-- START --

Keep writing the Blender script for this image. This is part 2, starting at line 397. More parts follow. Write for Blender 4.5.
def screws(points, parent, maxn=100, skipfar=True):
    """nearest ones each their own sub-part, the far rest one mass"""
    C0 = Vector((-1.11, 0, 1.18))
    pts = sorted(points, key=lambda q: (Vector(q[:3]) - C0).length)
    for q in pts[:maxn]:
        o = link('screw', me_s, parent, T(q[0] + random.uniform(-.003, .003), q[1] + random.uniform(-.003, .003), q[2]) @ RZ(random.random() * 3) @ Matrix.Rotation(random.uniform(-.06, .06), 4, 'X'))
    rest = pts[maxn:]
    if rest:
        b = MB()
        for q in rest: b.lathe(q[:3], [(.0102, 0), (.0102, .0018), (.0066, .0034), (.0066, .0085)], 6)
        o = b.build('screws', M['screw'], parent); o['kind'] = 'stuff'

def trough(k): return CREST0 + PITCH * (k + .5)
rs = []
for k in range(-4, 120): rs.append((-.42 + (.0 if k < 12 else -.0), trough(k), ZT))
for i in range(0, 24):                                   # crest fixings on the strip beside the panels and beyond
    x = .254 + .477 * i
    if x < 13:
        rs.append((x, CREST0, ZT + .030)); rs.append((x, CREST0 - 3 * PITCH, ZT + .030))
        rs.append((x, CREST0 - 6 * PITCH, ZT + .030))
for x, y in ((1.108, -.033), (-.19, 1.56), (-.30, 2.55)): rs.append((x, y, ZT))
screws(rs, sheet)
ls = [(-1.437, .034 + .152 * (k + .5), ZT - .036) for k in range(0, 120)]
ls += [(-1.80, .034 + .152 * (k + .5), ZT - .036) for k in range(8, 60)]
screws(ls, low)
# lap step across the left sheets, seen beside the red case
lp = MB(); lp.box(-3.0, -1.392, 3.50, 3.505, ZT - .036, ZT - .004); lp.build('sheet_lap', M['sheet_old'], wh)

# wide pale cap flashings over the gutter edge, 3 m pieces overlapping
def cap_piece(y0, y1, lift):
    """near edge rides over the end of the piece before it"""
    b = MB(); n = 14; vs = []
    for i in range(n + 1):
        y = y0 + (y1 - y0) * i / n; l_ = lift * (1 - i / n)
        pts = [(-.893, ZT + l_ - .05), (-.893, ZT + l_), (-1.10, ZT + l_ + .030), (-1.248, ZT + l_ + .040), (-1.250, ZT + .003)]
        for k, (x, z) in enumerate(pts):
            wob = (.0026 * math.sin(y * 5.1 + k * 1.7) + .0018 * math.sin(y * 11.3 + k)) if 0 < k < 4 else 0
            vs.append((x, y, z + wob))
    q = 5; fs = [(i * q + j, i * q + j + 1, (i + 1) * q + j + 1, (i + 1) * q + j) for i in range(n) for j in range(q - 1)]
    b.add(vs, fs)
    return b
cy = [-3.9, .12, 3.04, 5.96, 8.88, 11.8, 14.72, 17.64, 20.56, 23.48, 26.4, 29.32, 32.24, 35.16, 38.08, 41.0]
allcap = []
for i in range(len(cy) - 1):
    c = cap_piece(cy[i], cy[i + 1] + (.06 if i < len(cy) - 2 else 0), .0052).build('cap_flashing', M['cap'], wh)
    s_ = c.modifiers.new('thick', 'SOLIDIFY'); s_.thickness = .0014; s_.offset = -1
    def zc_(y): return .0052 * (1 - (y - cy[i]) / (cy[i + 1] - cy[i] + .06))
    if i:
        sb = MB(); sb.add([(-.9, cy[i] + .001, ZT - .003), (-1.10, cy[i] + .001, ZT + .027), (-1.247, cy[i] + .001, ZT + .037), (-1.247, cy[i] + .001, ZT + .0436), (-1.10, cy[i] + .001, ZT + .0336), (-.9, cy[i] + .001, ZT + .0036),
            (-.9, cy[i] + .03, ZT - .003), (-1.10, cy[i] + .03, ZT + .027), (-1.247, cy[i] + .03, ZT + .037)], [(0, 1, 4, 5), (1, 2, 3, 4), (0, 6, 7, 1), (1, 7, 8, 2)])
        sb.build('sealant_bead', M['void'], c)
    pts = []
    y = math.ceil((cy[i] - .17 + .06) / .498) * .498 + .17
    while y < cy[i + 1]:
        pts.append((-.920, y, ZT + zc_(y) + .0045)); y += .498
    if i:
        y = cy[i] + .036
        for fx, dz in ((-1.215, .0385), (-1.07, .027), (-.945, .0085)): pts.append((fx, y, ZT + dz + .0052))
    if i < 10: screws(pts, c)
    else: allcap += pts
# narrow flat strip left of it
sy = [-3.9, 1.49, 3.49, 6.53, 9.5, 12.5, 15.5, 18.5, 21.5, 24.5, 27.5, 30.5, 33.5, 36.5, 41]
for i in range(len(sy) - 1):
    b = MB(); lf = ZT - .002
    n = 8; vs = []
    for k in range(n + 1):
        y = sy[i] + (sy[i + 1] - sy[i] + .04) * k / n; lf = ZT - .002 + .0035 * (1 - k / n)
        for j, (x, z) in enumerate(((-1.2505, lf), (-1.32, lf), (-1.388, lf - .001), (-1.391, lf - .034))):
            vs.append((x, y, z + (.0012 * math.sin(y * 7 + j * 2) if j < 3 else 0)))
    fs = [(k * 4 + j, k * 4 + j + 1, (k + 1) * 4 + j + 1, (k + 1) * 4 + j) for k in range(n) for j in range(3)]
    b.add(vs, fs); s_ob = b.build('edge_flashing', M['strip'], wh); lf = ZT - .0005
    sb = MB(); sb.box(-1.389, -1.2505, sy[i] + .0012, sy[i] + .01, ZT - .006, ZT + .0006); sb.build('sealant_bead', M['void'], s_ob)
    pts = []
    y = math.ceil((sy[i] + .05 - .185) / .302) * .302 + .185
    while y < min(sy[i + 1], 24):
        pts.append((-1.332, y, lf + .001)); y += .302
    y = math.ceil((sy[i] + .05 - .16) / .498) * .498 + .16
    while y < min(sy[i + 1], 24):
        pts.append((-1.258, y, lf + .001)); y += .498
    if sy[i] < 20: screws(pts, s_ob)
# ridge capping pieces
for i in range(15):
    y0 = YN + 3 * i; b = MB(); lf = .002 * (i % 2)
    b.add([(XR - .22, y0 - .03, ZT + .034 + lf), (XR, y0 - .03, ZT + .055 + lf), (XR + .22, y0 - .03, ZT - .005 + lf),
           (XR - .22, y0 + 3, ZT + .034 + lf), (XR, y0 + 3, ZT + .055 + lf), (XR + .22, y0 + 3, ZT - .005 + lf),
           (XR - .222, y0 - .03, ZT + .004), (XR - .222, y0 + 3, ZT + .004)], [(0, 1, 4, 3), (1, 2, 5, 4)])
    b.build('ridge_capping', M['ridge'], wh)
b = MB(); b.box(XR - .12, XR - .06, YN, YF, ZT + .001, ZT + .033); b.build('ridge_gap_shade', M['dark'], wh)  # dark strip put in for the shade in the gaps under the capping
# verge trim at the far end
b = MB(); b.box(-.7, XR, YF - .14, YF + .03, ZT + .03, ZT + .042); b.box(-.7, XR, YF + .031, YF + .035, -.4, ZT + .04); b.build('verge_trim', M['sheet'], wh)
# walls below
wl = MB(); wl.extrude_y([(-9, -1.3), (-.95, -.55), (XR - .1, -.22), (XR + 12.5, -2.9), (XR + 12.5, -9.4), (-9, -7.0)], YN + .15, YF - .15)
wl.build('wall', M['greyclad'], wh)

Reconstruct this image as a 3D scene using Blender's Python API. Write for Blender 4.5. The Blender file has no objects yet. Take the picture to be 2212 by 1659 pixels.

-- END --

* **WRITTEN REQUEST**
Retype the material in full, character for character.

* **COMPLETED TASK**
Keep writing the Blender script for this image. This is part 2, starting at line 397. More parts follow. Write for Blender 4.5.
def screws(points, parent, maxn=100, skipfar=True):
    """nearest ones each their own sub-part, the far rest one mass"""
    C0 = Vector((-1.11, 0, 1.18))
    pts = sorted(points, key=lambda q: (Vector(q[:3]) - C0).length)
    for q in pts[:maxn]:
        o = link('screw', me_s, parent, T(q[0] + random.uniform(-.003, .003), q[1] + random.uniform(-.003, .003), q[2]) @ RZ(random.random() * 3) @ Matrix.Rotation(random.uniform(-.06, .06), 4, 'X'))
    rest = pts[maxn:]
    if rest:
        b = MB()
        for q in rest: b.lathe(q[:3], [(.0102, 0), (.0102, .0018), (.0066, .0034), (.0066, .0085)], 6)
        o = b.build('screws', M['screw'], parent); o['kind'] = 'stuff'

def trough(k): return CREST0 + PITCH * (k + .5)
rs = []
for k in range(-4, 120): rs.append((-.42 + (.0 if k < 12 else -.0), trough(k), ZT))
for i in range(0, 24):                                   # crest fixings on the strip beside the panels and beyond
    x = .254 + .477 * i
    if x < 13:
        rs.append((x, CREST0, ZT + .030)); rs.append((x, CREST0 - 3 * PITCH, ZT + .030))
        rs.append((x, CREST0 - 6 * PITCH, ZT + .030))
for x, y in ((1.108, -.033), (-.19, 1.56), (-.30, 2.55)): rs.append((x, y, ZT))
screws(rs, sheet)
ls = [(-1.437, .034 + .152 * (k + .5), ZT - .036) for k in range(0, 120)]
ls += [(-1.80, .034 + .152 * (k + .5), ZT - .036) for k in range(8, 60)]
screws(ls, low)
# lap step across the left sheets, seen beside the red case
lp = MB(); lp.box(-3.0, -1.392, 3.50, 3.505, ZT - .036, ZT - .004); lp.build('sheet_lap', M['sheet_old'], wh)

# wide pale cap flashings over the gutter edge, 3 m pieces overlapping
def cap_piece(y0, y1, lift):
    """near edge rides over the end of the piece before it"""
    b = MB(); n = 14; vs = []
    for i in range(n + 1):
        y = y0 + (y1 - y0) * i / n; l_ = lift * (1 - i / n)
        pts = [(-.893, ZT + l_ - .05), (-.893, ZT + l_), (-1.10, ZT + l_ + .030), (-1.248, ZT + l_ + .040), (-1.250, ZT + .003)]
        for k, (x, z) in enumerate(pts):
            wob = (.0026 * math.sin(y * 5.1 + k * 1.7) + .0018 * math.sin(y * 11.3 + k)) if 0 < k < 4 else 0
            vs.append((x, y, z + wob))
    q = 5; fs = [(i * q + j, i * q + j + 1, (i + 1) * q + j + 1, (i + 1) * q + j) for i in range(n) for j in range(q - 1)]
    b.add(vs, fs)
    return b
cy = [-3.9, .12, 3.04, 5.96, 8.88, 11.8, 14.72, 17.64, 20.56, 23.48, 26.4, 29.32, 32.24, 35.16, 38.08, 41.0]
allcap = []
for i in range(len(cy) - 1):
    c = cap_piece(cy[i], cy[i + 1] + (.06 if i < len(cy) - 2 else 0), .0052).build('cap_flashing', M['cap'], wh)
    s_ = c.modifiers.new('thick', 'SOLIDIFY'); s_.thickness = .0014; s_.offset = -1
    def zc_(y): return .0052 * (1 - (y - cy[i]) / (cy[i + 1] - cy[i] + .06))
    if i:
        sb = MB(); sb.add([(-.9, cy[i] + .001, ZT - .003), (-1.10, cy[i] + .001, ZT + .027), (-1.247, cy[i] + .001, ZT + .037), (-1.247, cy[i] + .001, ZT + .0436), (-1.10, cy[i] + .001, ZT + .0336), (-.9, cy[i] + .001, ZT + .0036),
            (-.9, cy[i] + .03, ZT - .003), (-1.10, cy[i] + .03, ZT + .027), (-1.247, cy[i] + .03, ZT + .037)], [(0, 1, 4, 5), (1, 2, 3, 4), (0, 6, 7, 1), (1, 7, 8, 2)])
        sb.build('sealant_bead', M['void'], c)
    pts = []
    y = math.ceil((cy[i] - .17 + .06) / .498) * .498 + .17
    while y < cy[i + 1]:
        pts.append((-.920, y, ZT + zc_(y) + .0045)); y += .498
    if i:
        y = cy[i] + .036
        for fx, dz in ((-1.215, .0385), (-1.07, .027), (-.945, .0085)): pts.append((fx, y, ZT + dz + .0052))
    if i < 10: screws(pts, c)
    else: allcap += pts
# narrow flat strip left of it
sy = [-3.9, 1.49, 3.49, 6.53, 9.5, 12.5, 15.5, 18.5, 21.5, 24.5, 27.5, 30.5, 33.5, 36.5, 41]
for i in range(len(sy) - 1):
    b = MB(); lf = ZT - .002
    n = 8; vs = []
    for k in range(n + 1):
        y = sy[i] + (sy[i + 1] - sy[i] + .04) * k / n; lf = ZT - .002 + .0035 * (1 - k / n)
        for j, (x, z) in enumerate(((-1.2505, lf), (-1.32, lf), (-1.388, lf - .001), (-1.391, lf - .034))):
            vs.append((x, y, z + (.0012 * math.sin(y * 7 + j * 2) if j < 3 else 0)))
    fs = [(k * 4 + j, k * 4 + j + 1, (k + 1) * 4 + j + 1, (k + 1) * 4 + j) for k in range(n) for j in range(3)]
    b.add(vs, fs); s_ob = b.build('edge_flashing', M['strip'], wh); lf = ZT - .0005
    sb = MB(); sb.box(-1.389, -1.2505, sy[i] + .0012, sy[i] + .01, ZT - .006, ZT + .0006); sb.build('sealant_bead', M['void'], s_ob)
    pts = []
    y = math.ceil((sy[i] + .05 - .185) / .302) * .302 + .185
    while y < min(sy[i + 1], 24):
        pts.append((-1.332, y, lf + .001)); y += .302
    y = math.ceil((sy[i] + .05 - .16) / .498) * .498 + .16
    while y < min(sy[i + 1], 24):
        pts.append((-1.258, y, lf + .001)); y += .498
    if sy[i] < 20: screws(pts, s_ob)
# ridge capping pieces
for i in range(15):
    y0 = YN + 3 * i; b = MB(); lf = .002 * (i % 2)
    b.add([(XR - .22, y0 - .03, ZT + .034 + lf), (XR, y0 - .03, ZT + .055 + lf), (XR + .22, y0 - .03, ZT - .005 + lf),
           (XR - .22, y0 + 3, ZT + .034 + lf), (XR, y0 + 3, ZT + .055 + lf), (XR + .22, y0 + 3, ZT - .005 + lf),
           (XR - .222, y0 - .03, ZT + .004), (XR - .222, y0 + 3, ZT + .004)], [(0, 1, 4, 3), (1, 2, 5, 4)])
    b.build('ridge_capping', M['ridge'], wh)
b = MB(); b.box(XR - .12, XR - .06, YN, YF, ZT + .001, ZT + .033); b.build('ridge_gap_shade', M['dark'], wh)  # dark strip put in for the shade in the gaps under the capping
# verge trim at the far end
b = MB(); b.box(-.7, XR, YF - .14, YF + .03, ZT + .03, ZT + .042); b.box(-.7, XR, YF + .031, YF + .035, -.4, ZT + .04); b.build('verge_trim', M['sheet'], wh)
# walls below
wl = MB(); wl.extrude_y([(-9, -1.3), (-.95, -.55), (XR - .1, -.22), (XR + 12.5, -2.9), (XR + 12.5, -9.4), (-9, -7.0)], YN + .15, YF - .15)
wl.build('wall', M['greyclad'], wh)

Reconstruct this image as a 3D scene using Blender's Python API. Write for Blender 4.5. The Blender file has no objects yet. Take the picture to be 2212 by 1659 pixels.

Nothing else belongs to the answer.